## Short exercise
Extract the full listing below without altering a single character.
[start of Material]
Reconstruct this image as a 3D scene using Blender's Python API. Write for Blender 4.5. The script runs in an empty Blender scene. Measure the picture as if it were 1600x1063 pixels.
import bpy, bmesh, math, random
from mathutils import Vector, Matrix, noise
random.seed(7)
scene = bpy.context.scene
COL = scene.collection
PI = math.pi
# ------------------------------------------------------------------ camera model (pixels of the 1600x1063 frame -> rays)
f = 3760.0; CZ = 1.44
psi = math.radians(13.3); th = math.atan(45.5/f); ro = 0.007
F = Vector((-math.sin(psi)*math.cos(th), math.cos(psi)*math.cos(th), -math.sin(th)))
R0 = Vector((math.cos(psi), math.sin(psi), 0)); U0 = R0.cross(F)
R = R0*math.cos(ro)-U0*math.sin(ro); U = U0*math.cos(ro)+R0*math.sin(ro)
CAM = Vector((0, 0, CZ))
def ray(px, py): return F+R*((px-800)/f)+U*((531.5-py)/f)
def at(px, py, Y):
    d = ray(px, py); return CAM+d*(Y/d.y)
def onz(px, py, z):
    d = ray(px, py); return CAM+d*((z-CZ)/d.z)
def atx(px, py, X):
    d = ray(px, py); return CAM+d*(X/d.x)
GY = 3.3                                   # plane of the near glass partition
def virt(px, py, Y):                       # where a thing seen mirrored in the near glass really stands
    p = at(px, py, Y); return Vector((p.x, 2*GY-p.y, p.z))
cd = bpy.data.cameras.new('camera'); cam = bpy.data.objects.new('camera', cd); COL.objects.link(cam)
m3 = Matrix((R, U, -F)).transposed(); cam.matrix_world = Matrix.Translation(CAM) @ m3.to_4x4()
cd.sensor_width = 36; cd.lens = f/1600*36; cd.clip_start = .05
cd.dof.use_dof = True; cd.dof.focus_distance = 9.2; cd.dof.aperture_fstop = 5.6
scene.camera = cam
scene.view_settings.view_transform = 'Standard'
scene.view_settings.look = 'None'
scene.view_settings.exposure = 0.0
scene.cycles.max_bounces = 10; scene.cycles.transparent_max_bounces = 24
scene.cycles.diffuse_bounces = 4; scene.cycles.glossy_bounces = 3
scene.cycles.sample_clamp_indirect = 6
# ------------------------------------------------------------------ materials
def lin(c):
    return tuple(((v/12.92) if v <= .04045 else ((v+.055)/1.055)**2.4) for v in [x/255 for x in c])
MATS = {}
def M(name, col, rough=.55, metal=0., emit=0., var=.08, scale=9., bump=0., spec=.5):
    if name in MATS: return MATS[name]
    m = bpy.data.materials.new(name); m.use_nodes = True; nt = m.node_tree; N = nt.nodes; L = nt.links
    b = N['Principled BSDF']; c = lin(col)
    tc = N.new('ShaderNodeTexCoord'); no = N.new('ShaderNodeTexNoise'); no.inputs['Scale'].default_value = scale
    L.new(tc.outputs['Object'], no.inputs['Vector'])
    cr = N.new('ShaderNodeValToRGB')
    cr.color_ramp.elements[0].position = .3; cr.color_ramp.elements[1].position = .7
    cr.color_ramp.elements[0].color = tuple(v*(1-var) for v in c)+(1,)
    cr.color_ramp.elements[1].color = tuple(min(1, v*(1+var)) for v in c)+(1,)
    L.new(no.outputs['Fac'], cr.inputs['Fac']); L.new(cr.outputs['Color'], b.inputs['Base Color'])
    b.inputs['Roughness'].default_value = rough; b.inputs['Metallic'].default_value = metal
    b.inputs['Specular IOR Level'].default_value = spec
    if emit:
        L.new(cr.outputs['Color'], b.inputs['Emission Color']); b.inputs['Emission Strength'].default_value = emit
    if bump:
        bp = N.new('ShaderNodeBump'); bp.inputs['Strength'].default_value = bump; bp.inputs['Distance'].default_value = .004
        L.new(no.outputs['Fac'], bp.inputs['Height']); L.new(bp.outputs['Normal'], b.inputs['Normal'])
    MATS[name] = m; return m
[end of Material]
## Task output
Reconstruct this image as a 3D scene using Blender's Python API. Write for Blender 4.5. The script runs in an empty Blender scene. Measure the picture as if it were 1600x1063 pixels.
import bpy, bmesh, math, random
from mathutils import Vector, Matrix, noise
random.seed(7)
scene = bpy.context.scene
COL = scene.collection
PI = math.pi
# ------------------------------------------------------------------ camera model (pixels of the 1600x1063 frame -> rays)
f = 3760.0; CZ = 1.44
psi = math.radians(13.3); th = math.atan(45.5/f); ro = 0.007
F = Vector((-math.sin(psi)*math.cos(th), math.cos(psi)*math.cos(th), -math.sin(th)))
R0 = Vector((math.cos(psi), math.sin(psi), 0)); U0 = R0.cross(F)
R = R0*math.cos(ro)-U0*math.sin(ro); U = U0*math.cos(ro)+R0*math.sin(ro)
CAM = Vector((0, 0, CZ))
def ray(px, py): return F+R*((px-800)/f)+U*((531.5-py)/f)
def at(px, py, Y):
    d = ray(px, py); return CAM+d*(Y/d.y)
def onz(px, py, z):
    d = ray(px, py); return CAM+d*((z-CZ)/d.z)
def atx(px, py, X):
    d = ray(px, py); return CAM+d*(X/d.x)
GY = 3.3                                   # plane of the near glass partition
def virt(px, py, Y):                       # where a thing seen mirrored in the near glass really stands
    p = at(px, py, Y); return Vector((p.x, 2*GY-p.y, p.z))
cd = bpy.data.cameras.new('camera'); cam = bpy.data.objects.new('camera', cd); COL.objects.link(cam)
m3 = Matrix((R, U, -F)).transposed(); cam.matrix_world = Matrix.Translation(CAM) @ m3.to_4x4()
cd.sensor_width = 36; cd.lens = f/1600*36; cd.clip_start = .05
cd.dof.use_dof = True; cd.dof.focus_distance = 9.2; cd.dof.aperture_fstop = 5.6
scene.camera = cam
scene.view_settings.view_transform = 'Standard'
scene.view_settings.look = 'None'
scene.view_settings.exposure = 0.0
scene.cycles.max_bounces = 10; scene.cycles.transparent_max_bounces = 24
scene.cycles.diffuse_bounces = 4; scene.cycles.glossy_bounces = 3
scene.cycles.sample_clamp_indirect = 6
# ------------------------------------------------------------------ materials
def lin(c):
    return tuple(((v/12.92) if v <= .04045 else ((v+.055)/1.055)**2.4) for v in [x/255 for x in c])
MATS = {}
def M(name, col, rough=.55, metal=0., emit=0., var=.08, scale=9., bump=0., spec=.5):
    if name in MATS: return MATS[name]
    m = bpy.data.materials.new(name); m.use_nodes = True; nt = m.node_tree; N = nt.nodes; L = nt.links
    b = N['Principled BSDF']; c = lin(col)
    tc = N.new('ShaderNodeTexCoord'); no = N.new('ShaderNodeTexNoise'); no.inputs['Scale'].default_value = scale
    L.new(tc.outputs['Object'], no.inputs['Vector'])
    cr = N.new('ShaderNodeValToRGB')
    cr.color_ramp.elements[0].position = .3; cr.color_ramp.elements[1].position = .7
    cr.color_ramp.elements[0].color = tuple(v*(1-var) for v in c)+(1,)
    cr.color_ramp.elements[1].color = tuple(min(1, v*(1+var)) for v in c)+(1,)
    L.new(no.outputs['Fac'], cr.inputs['Fac']); L.new(cr.outputs['Color'], b.inputs['Base Color'])
    b.inputs['Roughness'].default_value = rough; b.inputs['Metallic'].default_value = metal
    b.inputs['Specular IOR Level'].default_value = spec
    if emit:
        L.new(cr.outputs['Color'], b.inputs['Emission Color']); b.inputs['Emission Strength'].default_value = emit
    if bump:
        bp = N.new('ShaderNodeBump'); bp.inputs['Strength'].default_value = bump; bp.inputs['Distance'].default_value = .004
        L.new(no.outputs['Fac'], bp.inputs['Height']); L.new(bp.outputs['Normal'], b.inputs['Normal'])
    MATS[name] = m; return m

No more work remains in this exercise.